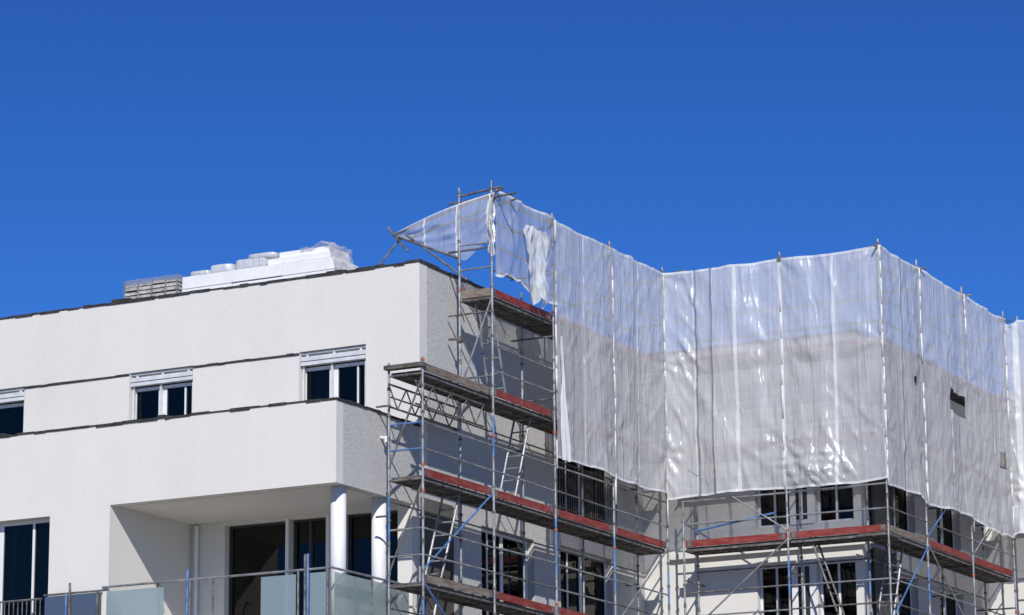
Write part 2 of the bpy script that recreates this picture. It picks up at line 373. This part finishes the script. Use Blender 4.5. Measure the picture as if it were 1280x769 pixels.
def bay(mb,a,b,n,lev,toe='red',rails=(.35,.85),toed=True,inner=True):
    W=.73; zt=lev; zd=lev-.15
    A=Vector((a[0],a[1],0));B=Vector((b[0],b[1],0));I=Vector((n[0],n[1],0)); D=(B-A).normalized(); L=(B-A).length
    for k in (0,1):
        c=(A+B)/2+I*(.06+.155+k*.33)+Vector((0,0,zd-.03))
        mb.obox(c,D*(L/2-.03),I*.15,Vector((0,0,.028)),'deck')
        for s in (-1,1): mb.obox(c+I*s*.14-Vector((0,0,.035)),D*(L/2-.05),I*.012,Vector((0,0,.02)),'steelD')
        q=-L/2+.3
        while q<L/2-.1:
            mb.obox(c+D*q-Vector((0,0,.036)),D*.02,I*.12,Vector((0,0,.012)),'steelD'); q+=.45
    for P in (A,B): mb.tube(P+Vector((0,0,zd-.07)),P+I*W+Vector((0,0,zd-.07)),.022,'steelD')
    if toed:
        tilt=random.uniform(-.012,.012)
        mb.obox((A+B)/2+I*.035+Vector((0,0,zt-.075)),D*(L/2-.04)+Vector((0,0,tilt)),I*.013,Vector((0,0,.072)),toe)
        for s in (-1,1): mb.obox((A+B)/2+I*.019+D*s*(L/2-.13)+Vector((0,0,zt-.075+tilt*s)),D*.05,I*.002,Vector((0,0,.06)),'steelD')
    for h in rails: mb.tube(A+Vector((0,0,zd+.15+h)),B+Vector((0,0,zd+.15+h+random.uniform(-.02,.02))),.019,'steel' if random.random()<.6 else 'steelD')
def ladder(mb,p,q,side,wid=.36,mat='steel'):
    p=Vector(p);q=Vector(q);s=Vector(side)*wid/2
    mb.tube(p-s,q-s,.024,mat);mb.tube(p+s,q+s,.024,mat)
    n=int((q-p).length/.27)
    for i in range(1,n): c=p.lerp(q,i/n); mb.tube(c-s,c+s,.016,mat,6)

sc=empty('scaffolding'); P=MB(); D=MB(); T=MB()
tops=[12.15,16.25,16.2,16.2,16.2]
bl=[round(GZ+.25+2*i,1) for i in range(9)]
for k,y in enumerate(KY):
    pole(P,XO,y,tops[k],blues=[bl[i] for i in ((4,),(6,),(4,5),(5,),(4,5))[k]])
    pole(P,XI,y,tops[k]-.05 if k<2 else 14.6,blues=[bl[i] for i in ((5,),(),(4,),(),())[k]])
for k in range(4):
    for li,lv in enumerate(LV):
        if k==0 and li==0: continue
        toe='red'
        if k==0 and li in (1,3): toe='wood'
        rails=(.35,.85)
        if k==0 and li==1: rails=()
        if k==1 and li==0: rails=(.35,.85,1.35,1.85)
        bay(D,(XO,KY[k]),(XO,KY[k+1]),(-1,0),lv,toe,rails)
for lv in LV[1:]:
    if lv<12:
        for h in (.5,1.0): D.tube((XI,KY[0],lv-.15+h),(XO,KY[0],lv-.15+h),.019,'blue' if (lv>10 or lv<7) else 'steel')
for h in (.5,1.0,1.5): D.tube((XI,KY[1],14.0+h),(XO,KY[1],14.0+h),.019,'steel')
D.obox((-27.9,KY[1]+.03,14.0),(.34,0,0),(0,.013,0),(0,0,.08),'wood')
D.obox((-27.9,KY[0]-.02,12.0),(.42,0,0),(0,.08,0),(0,0,.04),'deck')
T.tube((XO-.03,KY[0],8.1),(XO-.03,KY[1],9.95),.02,'blue'); T.tube((XO-.03,KY[1],6.1),(XO-.03,KY[0],7.95),.02,'blue')
T.tube((XI,KY[1],12.1),(XO,KY[1],13.9),.02,'steel'); T.tube((XI,KY[0],10.1),(XO,KY[0],11.8),.02,'steelD')
T.tube((XO+.03,KY[3],8.0),(XO+.03,KY[4],9.95),.02,'steel'); T.tube((XO+.03,KY[2],6.1),(XO+.03,KY[3],8.0),.02,'blue')
T.tube((XI,KY[0],8.1),(XO,KY[0],9.8),.02,'steelD')
for x in (XI+.05,XO-.1):
    z0,z1=11.25,11.68; y0,y1=KY[0]-.1,KY[0]+2.6
    T.tube((x,y0,z0),(x,y1,z0),.022,'steelD');T.tube((x,y0,z1),(x,y1,z1),.022,'steelD')
    n=8
    for i in range(n):
        a=y0+(y1-y0)*i/n; b=y0+(y1-y0)*(i+1)/n
        T.tube((x,a,z0 if i%2 else z1),(x,b,z1 if i%2 else z0),.015,'steelD',6)
for (x,y,z,dx,dy) in ((XO,KY[1],15.9,.55,0),(XO,KY[2],16.0,.0,.3),(XI,KY[1],13.1,-.25,0),(XO,KY[4],15.95,.2,0)):
    T.tube((x-dx*.3,y-dy,z),(x+dx,y+dy,z+.03),.024,'steelD')
    T.obox((x,y,z),(.05,0,0),(0,.05,0),(0,0,.06),'steelD')
for k in range(1,5):
    for z in (15.9,14.9,13.6,12.3):
        T.tube((XO,KY[k],z),(XI-.25,KY[k],z),.02,'steelD'); 
for k in range(0,5):
    for z in (11.3,9.2,7.3): T.tube((XI,KY[k]+.06,z),(XW+.01,KY[k]+.06,z),.02,'steelD')
for k in range(4):
    for lv in LV[1:]:
        T.tube((XI,KY[k],lv-.6),(XI,KY[k+1],lv-.6),.017,'steelD')
ladder(T,(-27.95,53.25,9.95),(-27.95,54.1,12.05),(1,0,0)); ladder(T,(-27.95,50.2,7.95),(-27.95,51.1,10.05),(1,0,0))
ladder(T,(-27.95,53.0,11.95),(-27.95,52.35,14.0),(1,0,0)); ladder(T,(-27.95,49.5,5.9),(-27.95,50.2,8.0),(1,0,0))
Y1=KY[1]
A=Vector((-29.78,Y1,15.42)); C=Vector((-27.25,Y1,16.0))
T.tube(A,C+Vector((0,0,.06)),.025,'steelD'); T.tube(A+Vector((.1,.5,.05)),C+Vector((0,.6,.0)),.022,'steelD')
T.tube(A+Vector((-.12,0,.18)),A+Vector((.35,.0,-.38)),.024,'steelD')
T.tube((-30.25,Y1+.1,14.78),(-29.6,Y1+.05,15.38),.024,'steel')
T.tube(A,(-28.26,Y1,14.75),.024,'steelD'); T.tube(A+Vector((.3,0,-.02)),(-28.1,Y1+.02,14.3),.022,'steelD')
T.tube((-28.3,Y1,16.02),(-27.3,Y1,16.1),.025,'steelD')
P.make('poles',sc,smooth=False); D.make('decks_and_rails',sc); T.make('braces_and_ladders',sc)

sc2=bpy.data.objects.new('scaffolding.001',None); scene.collection.objects.link(sc2)
P=MB();D=MB();T=MB()
FX=[-27.15,-24.72,-22.45]; SY=[60.0,62.35,65.3,68.2]; XR=-22.45
for i,x in enumerate(FX):
    pole(P,x,60.0,16.2 if i else 11.4,blues=[bl[4+(i%2)]]); pole(P,x if i<2 else x-.73,60.73,14.6,blues=[bl[5]] if i==2 else [])
for i,y in enumerate(SY[1:]): pole(P,XR,y,16.25,blues=[bl[5-(i%2)]] if i<2 else []); pole(P,XR-.73,y,14.6)
for i in range(2):
    for li,lv in enumerate(LV): bay(D,(FX[i],60.0),(FX[i+1],60.0),(0,1),lv)
for i in range(3):
    for li,lv in enumerate(LV): bay(D,(XR,SY[i]),(XR,SY[i+1]),(-1,0),lv,'red' if i!=0 else 'wood')
for i in range(3):
    pole(P,XR+.35+i*2.5,68.2,16.1); pole(P,XR+.35+i*2.5,68.93,14.6)
for i in range(2):
    for lv in LV: bay(D,(XR+.35+i*2.5,68.2),(XR+.35+(i+1)*2.5,68.2),(0,1),lv)
T.tube((-27.1,59.97,8.0),(-24.72,59.97,9.9),.02,'steel'); T.tube((-24.72,59.97,10.1),(-27.0,59.97,11.6),.016,'steel')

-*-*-

▸ **WHAT YOU SHOULD DO**
Reproduce exactly the run of lines that opens the listing and closes with the line holding "for i in range(1,n): c=p.lerp(q,i/n);". Pictures are excluded.

▸ **ANSWER FOR THE TASK**
Write part 2 of the bpy script that recreates this picture. It picks up at line 373. This part finishes the script. Use Blender 4.5. Measure the picture as if it were 1280x769 pixels.
def bay(mb,a,b,n,lev,toe='red',rails=(.35,.85),toed=True,inner=True):
    W=.73; zt=lev; zd=lev-.15
    A=Vector((a[0],a[1],0));B=Vector((b[0],b[1],0));I=Vector((n[0],n[1],0)); D=(B-A).normalized(); L=(B-A).length
    for k in (0,1):
        c=(A+B)/2+I*(.06+.155+k*.33)+Vector((0,0,zd-.03))
        mb.obox(c,D*(L/2-.03),I*.15,Vector((0,0,.028)),'deck')
        for s in (-1,1): mb.obox(c+I*s*.14-Vector((0,0,.035)),D*(L/2-.05),I*.012,Vector((0,0,.02)),'steelD')
        q=-L/2+.3
        while q<L/2-.1:
            mb.obox(c+D*q-Vector((0,0,.036)),D*.02,I*.12,Vector((0,0,.012)),'steelD'); q+=.45
    for P in (A,B): mb.tube(P+Vector((0,0,zd-.07)),P+I*W+Vector((0,0,zd-.07)),.022,'steelD')
    if toed:
        tilt=random.uniform(-.012,.012)
        mb.obox((A+B)/2+I*.035+Vector((0,0,zt-.075)),D*(L/2-.04)+Vector((0,0,tilt)),I*.013,Vector((0,0,.072)),toe)
        for s in (-1,1): mb.obox((A+B)/2+I*.019+D*s*(L/2-.13)+Vector((0,0,zt-.075+tilt*s)),D*.05,I*.002,Vector((0,0,.06)),'steelD')
    for h in rails: mb.tube(A+Vector((0,0,zd+.15+h)),B+Vector((0,0,zd+.15+h+random.uniform(-.02,.02))),.019,'steel' if random.random()<.6 else 'steelD')
def ladder(mb,p,q,side,wid=.36,mat='steel'):
    p=Vector(p);q=Vector(q);s=Vector(side)*wid/2
    mb.tube(p-s,q-s,.024,mat);mb.tube(p+s,q+s,.024,mat)
    n=int((q-p).length/.27)
    for i in range(1,n): c=p.lerp(q,i/n); mb.tube(c-s,c+s,.016,mat,6)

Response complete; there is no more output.